To return to the case.  “Plaintiff Hugh J. McMackin lived with Patricia Lyn McGinness in her home from approximately 1987 until [Patricia] died intestate on October 1, 2004. [Hugh] was never on title to the home but continued to occupy it after [Patricia]’s death.

“Defendants Kimberly Frost and Kellian Ehrheart are [Patricia]’s daughters and are the heirs of [Patricia]’s estate. On February 25, 2008, more than three years after [Patricia]’s death, [her daughter] opened a probate . . .

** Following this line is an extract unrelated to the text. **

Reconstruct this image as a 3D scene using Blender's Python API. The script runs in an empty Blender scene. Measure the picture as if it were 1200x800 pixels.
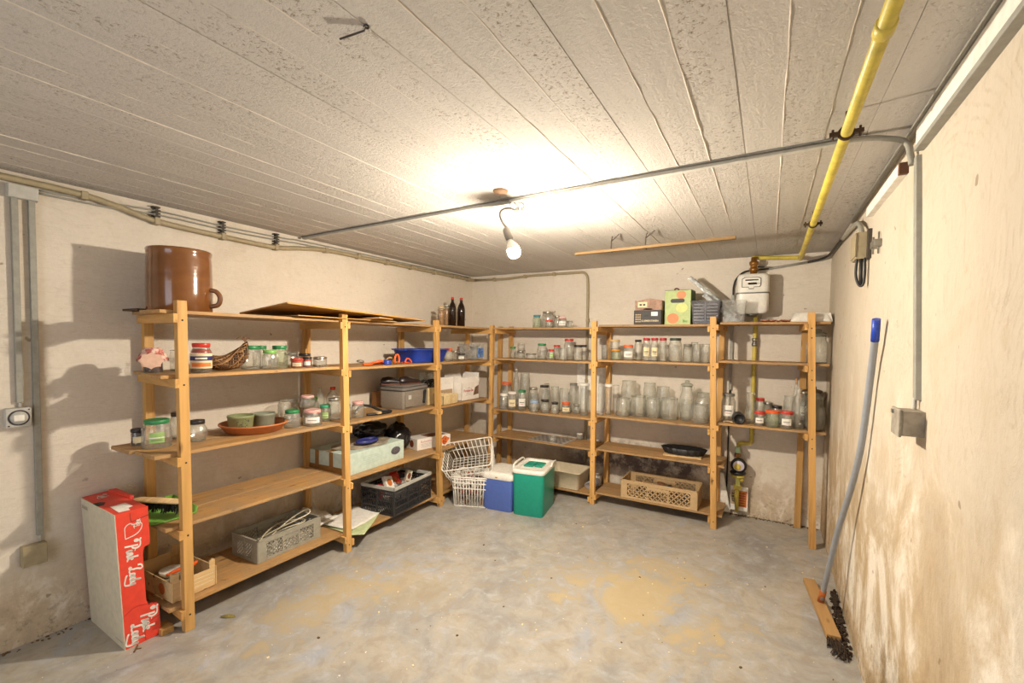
import bpy, bmesh, math, random
from mathutils import Matrix, Vector, Euler, noise
random.seed(7)
PI = math.pi
SC = bpy.context.scene
COL = SC.collection

# ------------------------------------------------------------------ camera, light, exposure
cam_d = bpy.data.cameras.new('camera'); cam = bpy.data.objects.new('camera', cam_d); COL.objects.link(cam)
SC.camera = cam
cam_d.sensor_fit = 'HORIZONTAL'; cam_d.sensor_width = 36.0
cam_d.lens = 522.82 / 1200 * 36; cam_d.shift_y = 19.893 / 1200; cam_d.clip_start = 0.02
YAW, PITCH, ROLL = 0.5217, -0.0392, -0.015
_r = Vector((math.cos(YAW), math.sin(YAW), 0))
_u = Vector((math.sin(YAW)*math.sin(PITCH), -math.cos(YAW)*math.sin(PITCH), math.cos(PITCH)))
_f = Vector((-math.sin(YAW)*math.cos(PITCH), math.cos(YAW)*math.cos(PITCH), math.sin(PITCH)))
_r2 = _r*math.cos(ROLL) - _u*math.sin(ROLL); _u2 = _r*math.sin(ROLL) + _u*math.cos(ROLL)
cam.matrix_world = Matrix(((_r2.x, _u2.x, -_f.x, 0), (_r2.y, _u2.y, -_f.y, 0), (_r2.z, _u2.z, -_f.z, 1.5), (0, 0, 0, 1)))

BULB = Vector((-1.2, 2.06, 1.985))
BULB_STRENGTH = 2650.0
W_ = bpy.data.worlds.new('world'); SC.world = W_; W_.use_nodes = True
W_.node_tree.nodes['Background'].inputs[0].default_value = (0.6, 0.7, 0.9, 1)
W_.node_tree.nodes['Background'].inputs[1].default_value = 0.5
def area(name, loc, target, sx, sy, power, colr):
    d = bpy.data.lights.new(name, 'AREA'); d.shape = 'RECTANGLE'; d.size = sx; d.size_y = sy; d.energy = power; d.color = colr
    o = bpy.data.objects.new(name, d); COL.objects.link(o); o.location = loc
    o.rotation_euler = (Vector(target) - Vector(loc)).to_track_quat('-Z', 'Y').to_euler(); return o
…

“On November 23, 2009, Ehrheart served [Hugh] with a 60-day notice to quit. On January 13, 2010, [Hugh] filed a complaint, the gravamen of which was that [Patricia] promised him a life estate in the home upon her death in consideration for 17 years of his ‘love, affection, care and companionship.’”

That’s the stage for this action.  “On January 21, 2010, [Hugh] filed an ex parte application for a temporary restraining order and for an order to show cause why an injunction should not issue to enjoin [the daughters] from evicting him from the home.”

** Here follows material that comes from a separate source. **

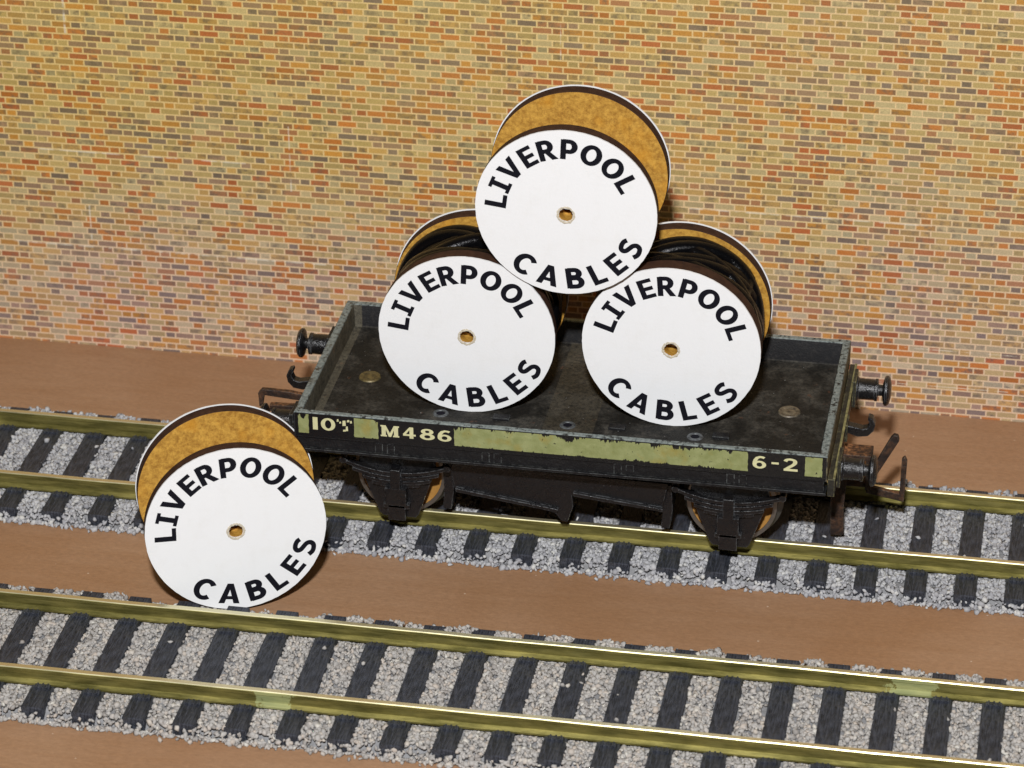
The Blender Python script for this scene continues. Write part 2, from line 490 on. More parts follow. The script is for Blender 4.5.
class MB:
    """collects shapes, in mm, into one mesh"""
    def __init__(s):
        s.v, s.f, s.m = [], [], []
        s.cur = 0

    def add(s, vs_, fs):
        b = len(s.v)
        s.v += [tuple(p) for p in vs_]
        s.f += [tuple(i + b for i in f) for f in fs]
        s.m += [s.cur] * len(fs)
        return s

    def box(s, x0, x1, y0, y1, z0, z1, jit=0.0, ch=0.0):
        """box with optionally chamfered upright and top edges"""
        if ch <= 0:
            vs_ = [(x, y, z) for z in (z0, z1) for x, y in ((x0, y0), (x1, y0), (x1, y1), (x0, y1))]
            fs = [(3, 2, 1, 0), (4, 5, 6, 7), (0, 1, 5, 4), (1, 2, 6, 5), (2, 3, 7, 6), (3, 0, 4, 7)]
            if jit:
                vs_ = [tuple(c + random.uniform(-jit, jit) for c in p) for p in vs_]
            return s.add(vs_, fs)
        bm = bmesh.new()
        bmesh.ops.create_cube(bm, size=1)
        for v in bm.verts:
            v.co = Vector((x0 + (v.co.x + .5) * (x1 - x0), y0 + (v.co.y + .5) * (y1 - y0), z0 + (v.co.z + .5) * (z1 - z0)))
        bmesh.ops.bevel(bm, geom=list(bm.edges), offset=ch, segments=2, affect='EDGES', profile=0.6)
        bm.verts.index_update()
        vs_ = [tuple(v.co) for v in bm.verts]
        fs = [tuple(v.index for v in f.verts) for f in bm.faces]
        bm.free()
        return s.add(vs_, fs)

    def prism(s, pts, axis, a, b):
        """polygon pts in the two other axes, extruded along axis from a to b"""
        def mk(p, t):
            return {'y': (p[0], t, p[1]), 'x': (t, p[0], p[1]), 'z': (p[0], p[1], t)}[axis]
        n = len(pts)
        ar = sum(pts[i][0] * pts[(i + 1) % n][1] - pts[(i + 1) % n][0] * pts[i][1] for i in range(n))
        vs_ = [mk(p, a) for p in pts] + [mk(p, b) for p in pts]
        fs = [tuple(range(n)), tuple(range(2 * n - 1, n - 1, -1))] + [(i, i + n, (i + 1) % n + n, (i + 1) % n) for i in range(n)]
        flip = (ar > 0) != (axis == 'y')
        if (b < a):
            flip = not flip
        if flip:
            fs = [tuple(reversed(f)) for f in fs]
        return s.add(vs_, fs)

    def lathe(s, prof, axis, c, seg=48, close=False):
        """profile of (radius, position along axis); axis through c"""
        vs_, fs = [], []
        k = len(prof)
        for i in range(seg):
            t = 2 * math.pi * i / seg
            for r, h in prof:
                a, b = r * math.cos(t), r * math.sin(t)
                vs_.append({'y': (c[0] + a, c[1] + h, c[2] + b), 'x': (c[0] + h, c[1] + a, c[2] + b), 'z': (c[0] + a, c[1] + b, c[2] + h)}[axis])
        kk = k if close else k - 1
        for i in range(seg):
            j = (i + 1) % seg
            for q in range(kk):
                p = (q + 1) % k
                f = (i * k + q, j * k + q, j * k + p, i * k + p)
                fs.append(f)
        return s.add(vs_, fs)

    def tube(s, pts, r, seg=10, cap=True):
        P = [Vector(p) for p in pts]
        n = len(P)
        vs_, fs = [], []
        up = None
        for i in range(n):
            d = (P[min(i + 1, n - 1)] - P[max(i - 1, 0)]).normalized()
            if up is None:
                up = d.orthogonal().normalized()
            up = (up - d * up.dot(d)).normalized()
            sd = d.cross(up)
            rr = r[i] if isinstance(r, (list, tuple)) else r
            for k in range(seg):
                t = 2 * math.pi * k / seg
                vs_.append(P[i] + (up * math.cos(t) + sd * math.sin(t)) * rr)
        for i in range(n - 1):
            for k in range(seg):
                q = (k + 1) % seg
                fs.append((i * seg + k, i * seg + q, (i + 1) * seg + q, (i + 1) * seg + k))
        if cap:
            fs.append(tuple(range(seg - 1, -1, -1)))
            fs.append(tuple((n - 1) * seg + k for k in range(seg)))
        return s.add(vs_, fs)

    def build(s, name, mats, parent=None, smooth=False, bevel=0.0, fix=True):
        o = link_mesh(name, s.v, s.f, mats, parent, smooth, s.m)
        if fix:
            bm = bmesh.new()
            bm.from_mesh(o.data)
            bmesh.ops.recalc_face_normals(bm, faces=list(bm.faces))
            bm.to_mesh(o.data)
            bm.free()
        if bevel:
            b = o.modifiers.new('bevel', 'BEVEL')
            b.width = bevel * S
            b.segments = 2
            b.limit_method = 'ANGLE'
        if smooth:
            o.data.set_sharp_from_angle(angle=R(38))
        return o


def tag(o, label, cat, group=None):
    o['label'] = label
    o['category'] = cat
    if group:
        o['group'] = group
    return o


def thing(name, label, cat, loc, rot=(0, 0, 0), group=None):
    o = bpy.data.objects.new(name, None)
    COL.objects.link(o)
    o.empty_display_size = 0.5
    o.location = Vector(loc) * S
    o.rotation_euler = rot
    return tag(o, label, cat, group)


# letters: a bold sans drawn from polygons and thick strokes (cap height 1, baseline 0)
WX, WY = 0.275, 0.215


def ribbon(pts, closed=False, wx=WX, wy=WY):
    n = len(pts)
    vs_, fs = [], []
    for i in range(n):
        a = pts[(i - 1) % n] if (closed or i) else pts[0]
        b = pts[(i + 1) % n] if (closed or i < n - 1) else pts[-1]
        dx, dy = b[0] - a[0], b[1] - a[1]
        l = math.hypot(dx, dy) or 1
        nx, ny = -dy / l, dx / l
        vs_ += [(pts[i][0] + nx * wx / 2, pts[i][1] + ny * wy / 2), (pts[i][0] - nx * wx / 2, pts[i][1] - ny * wy / 2)]
    for i in range(n if closed else n - 1):
        j = (i + 1) % n
        fs.append((2 * i, 2 * i + 1, 2 * j + 1, 2 * j))
    return vs_, fs


def poly(*p):
    return list(p), [tuple(range(len(p)))]


def quads(*q):
    v, f = [], []
    for a in q:
        f.append(tuple(range(len(v), len(v) + len(a))))
        v += list(a)
    return v, f


def arc(cx, cy, rx, ry, a0, a1, n=20):
    return [(cx + rx * math.cos(R(a0 + (a1 - a0) * i / n)), cy + ry * math.sin(R(a0 + (a1 - a0) * i / n))) for i in range(n + 1)]


def rect(x0, y0, x1, y1):
    return [(x0, y0), (x1, y0), (x1, y1), (x0, y1)]


def spline(p, k=8):
    out = []
    q = [p[0]] + p + [p[-1]]
    for i in range(1, len(q) - 2):
        for j in range(k):
            t = j / k
            o = []
            for c in (0, 1):
                a, b, d, e = q[i - 1][c], q[i][c], q[i + 1][c], q[i + 2][c]
                o.append(.5 * (2 * b + (d - a) * t + (2 * a - 5 * b + 4 * d - e) * t * t + (3 * b - a - 3 * d + e) * t ** 3))
            out.append(tuple(o))
    return out + [p[-1]]


S_LINE = spline([(.68, .82), (.56, .90), (.38, .915), (.20, .86), (.13, .73), (.21, .61), (.39, .54), (.57, .47), (.67, .33), (.62, .17), (.45, .09), (.26, .09), (.08, .19)])
GLYPHS = {
    'L': ([quads(rect(0, 0, .26, 1)), quads(rect(.26, 0, .67, .20))], .67),
    'I': ([quads(rect(.15, 0, .41, 1), rect(0, 0, .15, .17), rect(.41, 0, .56, .17), rect(0, .83, .15, 1), rect(.41, .83, .56, 1))], .55),
    'V': ([quads([(0, 1), (.36, 0), (.50, 0), (.50, .33), (.28, 1)], [(.50, .33), (.50, 0), (.64, 0), (1.0, 1), (.72, 1)])], 1.0),
    'E': ([quads(rect(0, 0, .26, 1), rect(.26, 0, .69, .195), rect(.26, .40, .66, .595), rect(.26, .805, .69, 1))], .68),
    'P': ([quads(rect(0, 0, .26, 1)), ribbon([(.10, .9125), (.38, .9125)] + arc(.40, .655, .245, .2575, 80, -80) + [(.38, .3975), (.10, .3975)])], .76),
    'R': ([quads(rect(0, 0, .26, 1)), ribbon([(.10, .9125), (.38, .9125)] + arc(.40, .69, .225, .2225, 80, -80) + [(.38, .4675), (.10, .4675)]), quads([(.26, .45), (.56, .0), (.86, 0), (.50, .50)])], .86),
    'O': ([ribbon(arc(.47, .5, .355, .425, 0, 360, 40)[:-1], True)], .94),
    'C': ([ribbon(arc(.49, .5, .37, .43, 42, 318, 32))], .84),
    'A': ([quads([(0, 0), (.275, 0), (.475, .68), (.475, 1), (.34, 1)], [(.475, 1), (.475, .68), (.675, 0), (.95, 0), (.61, 1)]), quads(rect(.25, .20, .70, .37))], .95),
    'B': ([quads(rect(0, 0, .26, 1)), ribbon([(.10, .9125), (.38, .9125)] + arc(.39, .735, .205, .1775, 85, -85) + [(.38, .5575), (.10, .5575)]), ribbon([(.10, .505), (.40, .505)] + arc(.42, .2975, .245, .21, 85, -85) + [(.40, .0875), (.10, .0875)])], .79),
    'S': ([ribbon(S_LINE, wx=.23)], .79),
    '0': ([ribbon(arc(.45, .5, .335, .42, 0, 360, 36)[:-1], True, .26, .16)], .90),
    'M': ([quads(rect(.06, 0, .30, 1), rect(.76, 0, 1.0, 1), rect(0, 0, .06, .13), rect(.30, 0, .36, .13), rect(.70, 0, .76, .13), rect(1.0, 0, 1.06, .13), rect(0, .87, .06, 1), rect(1.0, .87, 1.06, 1)),
            quads([(.30, 1), (.30, .62), (.46, 0), (.53, 0), (.53, .33)], [(.76, 1), (.53, .33), (.53, 0), (.60, 0), (.76, .62)])], 1.06),
    '4': ([quads([(.45, 0), (.72, 0), (.72, 1), (.45, 1)], [(0, .22), (.45, .22), (.45, .38), (.0, .38)], [(.72, .22), (.88, .22), (.88, .38), (.72, .38)], [(0, .38), (.20, .38), (.45, .74), (.45, 1)])], .88),
    '8': ([ribbon(arc(.46, .735, .25, .185, 0, 360, 28)[:-1], True, .25, .15), ribbon(arc(.46, .295, .31, .215, 0, 360, 28)[:-1], True, .27, .15)], .92),
    '6': ([ribbon(arc(.47, .31, .31, .235, 0, 360, 28)[:-1], True, .26, .15), ribbon([(.78, .85), (.68, .905), (.50, .925), (.32, .84), (.20, .65), (.16, .45), (.16, .31)], False, .26, .16)], .94),
    '2': ([ribbon(spline([(.10, .74), (.20, .88), (.44, .925), (.66, .84), (.69, .66), (.56, .48), (.34, .30), (.16, .12)]), False, .25, .16), quads(rect(.02, 0, .86, .18))], .88),
    '-': ([quads(rect(0, .44, 1, .60))], 1.0),
}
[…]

The injunction was entered in favor of Hugh, and was affirmed on appeal.  According to Hugh, Patricia “agreed that he could live in the home for the rest of his life after her death and that she made this promise in consideration of the love, affection, care and companionship we shared over those 17 years.”  The housekeeper “declared that on approximately twenty (20) different occasions [Patricia] told her that she wanted [Hugh] to live in the home for the rest of his life.”

Cala resort in Panama

This is a classic case of an promise that lies outside the statute of frauds, and would normally be unenforceable.  Even more, California Probate Code section 366.3 provides that an action to enforce a claim arising from an agreement with a decedent for distribution from an estate must be filed within one year after the decedent’s death.  This statute applies to “a promise to transfer property upon death [that] could be performed only after death, by the decedent’s personal representative, by conveying property that otherwise belonged to the estate.”

The court of appeal noted that “The limitations period provided in this section for commencement of an action shall not be tolled or extended for any reason except as provided in Sections 12, 12a, and 12b of this code, and [certain provisions] of the Probate Code [not applicable to this action].”

Hugh would appear to be out of luck.  However, the court of appeal rescued Hugh by allowing him to apply the doctrine of “equitable estoppel.”  “The court held that there is a distinction between the doctrine of equitable estoppel, on the one hand, and the tolling or extension of the statute of limitations, on the other hand.”

In other words, “there is a distinction between tolling and equitable estoppel. Tolling concerns the suspension of the statute of limitations. The doctrine of equitable estoppel applies only after the limitations period has run to preclude a party from asserting the statute of limitations as a defense to an untimely action where the party’s conduct has induced another into forbearing to file suit.”

The court of appeal ruled that “depending on the circumstances of each case, the doctrine of equitable estoppel may preclude a party from asserting section 366.3 as a defense to an untimely action where the party’s wrongdoing has induced another to forbear filing suit.”

Unfortunately, the opinion does not address whether there was any factual basis for Hugh’s assertion of equitable estoppel against the daughters.  We do not know that the daughters did after the death of their mother that stopped the statute of limitations from running.

Stated the court, “We are not asked, nor do we decide, whether this implied ruling was supported by substantial evidence because [the daughters] made it clear at oral argument on appeal that they challenge the application of equitable estoppel as a matter of law, not whether the evidence supported its application for the purposes of the issuance of a preliminary injunction.“

That’s the easy way out.  The court does not tell us what the daughters said or did that gave Hugh the right claim they were estopped (i.e., prevented by their conduct) from asserting the one-year statute of limitations as a defense.  For the time being, Hugh has deftly stepped over both the statute of frauds and the statute of limitations.